A concorrência com produtos chineses muito mais baratos intensificou esse processo de desindustrialização, lembrou Abrão. Ponderando que pese a concorrência desses manufaturados, os investimentos chineses têm conseguido fazer grandes obras estruturantes e de longo prazo para muitas dessas nações.
Entretanto, alertou, como todo negócio, os chineses visam retorno econômico na lógica do lucro, e é fundamental que os governos africanos definam quais setores são prioritários e estratégicos ao recepcionar esses investimentos.
Moeda de troca valiosa, o mercado consumidor africano também atraiu o interesse da China e é um indutor das indústrias nacionais.
Ambos os entrevistados apontaram a importância da China para o recente desenvolvimento de uma série de países africanos, a partir da lógica do "ganha-ganha". Entretanto, opinaram, a parceria chinesa pode ser o pontapé inicial, mas as possibilidades de crescimento e desenvolvimento dessas nações passam necessariamente por trocas regionais.

Integração regional

Para além da China, o professor da PUC-SP ressaltou a importância de iniciativas a partir da União Africana e da criação de uma área de livre comércio no continente.

"Para o desenvolvimento de empresas que tenham acesso facilitado a esse mercado, isso acaba criando um ciclo virtuoso no continente.
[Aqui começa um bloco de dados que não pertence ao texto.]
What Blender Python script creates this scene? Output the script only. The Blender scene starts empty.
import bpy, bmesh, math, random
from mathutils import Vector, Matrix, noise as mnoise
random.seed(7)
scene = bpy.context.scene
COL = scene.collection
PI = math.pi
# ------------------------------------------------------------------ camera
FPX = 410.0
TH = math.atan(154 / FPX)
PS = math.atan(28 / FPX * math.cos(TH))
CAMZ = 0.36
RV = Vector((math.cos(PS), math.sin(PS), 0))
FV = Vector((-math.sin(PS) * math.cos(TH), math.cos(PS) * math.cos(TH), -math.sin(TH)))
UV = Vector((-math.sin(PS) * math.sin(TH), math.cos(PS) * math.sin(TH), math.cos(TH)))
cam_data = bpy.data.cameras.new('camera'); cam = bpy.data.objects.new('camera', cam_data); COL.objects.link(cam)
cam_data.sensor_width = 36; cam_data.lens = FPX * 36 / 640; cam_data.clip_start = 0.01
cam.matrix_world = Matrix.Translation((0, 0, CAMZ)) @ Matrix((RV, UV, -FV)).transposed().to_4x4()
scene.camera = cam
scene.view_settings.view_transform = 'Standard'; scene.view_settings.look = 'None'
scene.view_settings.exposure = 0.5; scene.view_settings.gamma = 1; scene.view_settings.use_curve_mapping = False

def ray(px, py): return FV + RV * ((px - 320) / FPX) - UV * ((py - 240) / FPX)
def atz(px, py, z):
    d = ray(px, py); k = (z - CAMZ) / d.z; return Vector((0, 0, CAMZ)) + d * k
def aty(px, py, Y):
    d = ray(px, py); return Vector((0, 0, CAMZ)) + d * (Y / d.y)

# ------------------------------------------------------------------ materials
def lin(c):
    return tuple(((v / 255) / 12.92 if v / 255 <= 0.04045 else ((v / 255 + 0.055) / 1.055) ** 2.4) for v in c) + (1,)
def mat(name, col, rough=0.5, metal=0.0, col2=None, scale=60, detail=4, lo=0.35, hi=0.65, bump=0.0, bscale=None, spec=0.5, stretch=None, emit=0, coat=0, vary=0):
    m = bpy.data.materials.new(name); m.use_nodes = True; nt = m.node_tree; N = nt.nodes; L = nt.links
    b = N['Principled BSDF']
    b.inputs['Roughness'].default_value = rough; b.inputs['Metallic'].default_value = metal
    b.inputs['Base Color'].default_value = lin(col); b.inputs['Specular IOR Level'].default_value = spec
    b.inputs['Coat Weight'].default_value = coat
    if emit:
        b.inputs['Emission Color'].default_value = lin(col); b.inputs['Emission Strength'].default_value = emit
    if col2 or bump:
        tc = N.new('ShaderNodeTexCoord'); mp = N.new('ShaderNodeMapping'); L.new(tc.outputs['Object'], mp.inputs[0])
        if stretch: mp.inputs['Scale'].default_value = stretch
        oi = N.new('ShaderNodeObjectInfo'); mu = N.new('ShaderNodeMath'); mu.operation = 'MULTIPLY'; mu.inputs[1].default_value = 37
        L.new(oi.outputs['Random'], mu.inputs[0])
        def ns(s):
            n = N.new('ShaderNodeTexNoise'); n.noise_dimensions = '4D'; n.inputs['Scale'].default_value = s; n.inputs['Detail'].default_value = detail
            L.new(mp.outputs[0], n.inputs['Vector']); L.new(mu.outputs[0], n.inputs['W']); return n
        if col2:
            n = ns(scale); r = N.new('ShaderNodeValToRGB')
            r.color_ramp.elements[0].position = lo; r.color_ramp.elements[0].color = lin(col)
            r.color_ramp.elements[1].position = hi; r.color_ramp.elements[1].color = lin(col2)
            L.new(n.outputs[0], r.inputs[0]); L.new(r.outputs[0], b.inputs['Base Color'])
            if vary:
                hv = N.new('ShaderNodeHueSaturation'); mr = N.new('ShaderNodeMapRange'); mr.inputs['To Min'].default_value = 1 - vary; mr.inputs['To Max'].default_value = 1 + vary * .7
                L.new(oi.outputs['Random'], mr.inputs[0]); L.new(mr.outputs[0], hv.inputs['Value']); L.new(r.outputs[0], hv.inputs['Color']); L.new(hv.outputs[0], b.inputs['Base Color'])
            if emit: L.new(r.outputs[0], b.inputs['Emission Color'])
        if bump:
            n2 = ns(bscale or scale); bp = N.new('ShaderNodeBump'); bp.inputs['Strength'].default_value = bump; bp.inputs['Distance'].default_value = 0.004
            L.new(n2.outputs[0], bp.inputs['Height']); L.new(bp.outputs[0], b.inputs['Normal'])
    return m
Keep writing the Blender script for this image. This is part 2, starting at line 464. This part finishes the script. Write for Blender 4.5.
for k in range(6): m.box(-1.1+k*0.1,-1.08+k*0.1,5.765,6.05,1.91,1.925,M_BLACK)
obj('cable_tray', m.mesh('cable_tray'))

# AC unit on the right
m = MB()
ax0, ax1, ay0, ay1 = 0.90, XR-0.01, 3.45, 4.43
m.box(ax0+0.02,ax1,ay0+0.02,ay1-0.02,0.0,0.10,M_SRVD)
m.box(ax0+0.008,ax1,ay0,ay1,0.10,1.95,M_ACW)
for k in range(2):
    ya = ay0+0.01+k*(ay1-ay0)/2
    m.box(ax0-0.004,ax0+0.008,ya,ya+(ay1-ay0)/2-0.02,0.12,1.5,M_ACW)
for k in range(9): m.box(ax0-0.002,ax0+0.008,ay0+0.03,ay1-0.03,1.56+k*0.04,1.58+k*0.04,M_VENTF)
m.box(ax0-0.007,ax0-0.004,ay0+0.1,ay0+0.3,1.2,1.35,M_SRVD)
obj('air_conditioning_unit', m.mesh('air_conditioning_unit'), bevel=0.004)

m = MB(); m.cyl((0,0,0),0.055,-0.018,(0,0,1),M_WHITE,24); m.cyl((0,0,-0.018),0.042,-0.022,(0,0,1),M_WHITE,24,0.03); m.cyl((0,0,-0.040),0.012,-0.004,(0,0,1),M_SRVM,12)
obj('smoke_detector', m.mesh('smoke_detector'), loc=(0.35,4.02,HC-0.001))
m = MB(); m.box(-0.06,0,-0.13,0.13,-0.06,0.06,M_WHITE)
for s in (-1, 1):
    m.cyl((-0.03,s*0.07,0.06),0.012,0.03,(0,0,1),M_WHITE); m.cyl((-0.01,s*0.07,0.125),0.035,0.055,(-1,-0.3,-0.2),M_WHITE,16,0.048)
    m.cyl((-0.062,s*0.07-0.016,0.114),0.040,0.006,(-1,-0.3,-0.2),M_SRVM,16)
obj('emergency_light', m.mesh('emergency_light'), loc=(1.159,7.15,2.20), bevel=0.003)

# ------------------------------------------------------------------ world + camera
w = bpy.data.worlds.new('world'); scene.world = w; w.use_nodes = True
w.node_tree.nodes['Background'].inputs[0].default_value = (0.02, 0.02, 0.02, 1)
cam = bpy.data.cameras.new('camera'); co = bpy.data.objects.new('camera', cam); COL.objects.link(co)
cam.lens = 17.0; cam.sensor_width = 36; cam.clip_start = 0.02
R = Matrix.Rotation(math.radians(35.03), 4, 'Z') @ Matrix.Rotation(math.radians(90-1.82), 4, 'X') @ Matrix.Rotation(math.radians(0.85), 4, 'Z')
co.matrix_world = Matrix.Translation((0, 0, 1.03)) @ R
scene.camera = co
Os países do continente têm outros recursos, minérios muito valiosos […], recursos estratégicos que também podem possibilitar que esse setor extrativista, ou mesmo, o setor agrícola que também é muito importante nesses países acabe auxiliando o desenvolvimento industrial."

Gamba também defendeu a integração regional e acrescentou a cooperação Sul-Sul como alternativa promissora no cenário atual para o desenvolvimento não apenas da indústria, como também do comércio e da economia, pois vislumbra transferência tecnológica e de conhecimento.
Com a vantagem de ter vastos recursos naturais, os países africanos, na opinião do analista internacional, deveriam transformá-los localmente por meio de transferência tecnológica ao nível do Sul Global:

"Os países do Sul Global que precisassem de matérias-primas em África teriam que transformá-las cá, no sentido de não só produzir quadros qualificados, mas também trazer mais vantagens, de forma a poder exportá-los com alguma justiça", opinou.

Para isso, defendeu, políticas públicas são necessárias:

"Por exemplo, ao nível do governo angolano, que fez vários anúncios relacionados com a construção de refinarias, por exemplo, a refinaria do Lobito, a refinaria no Zaire, a refinaria em Cabinda, que, a se cumprir dentro dos prazos apresentados pelo governo, poderão constituir uma mais-valia na transformação da matéria-prima e, quando houver algum superávit, algum incidente, poder exportar esse material que é tão precioso para os países vizinhos e que ajudaria muito para a economia da Angola."

Parte desse processo, segundo o especialista angolano, envolve o desenvolvimento de estratégias para valorizar os produtos locais entre os africanos, que, segundo ele, são subvalorizados em detrimento de produtos estrangeiros e mais um resquício da colonização, que envolve o etnocídio:

"O etnocídio é exatamente isto: é a matança da cultura, ou seja, a autonegação […] Nós carregamos traumas de gerações que foram ensinadas a odiar o que é teu. Isso verifica-se no africano comum, a forma como fala, a forma como se veste, a forma como se alimenta. Felizmente, isso já está a mudar, o quadro está a mudar, porque vão existindo alguns Estados que estão a reafricanizar o africano", concluiu.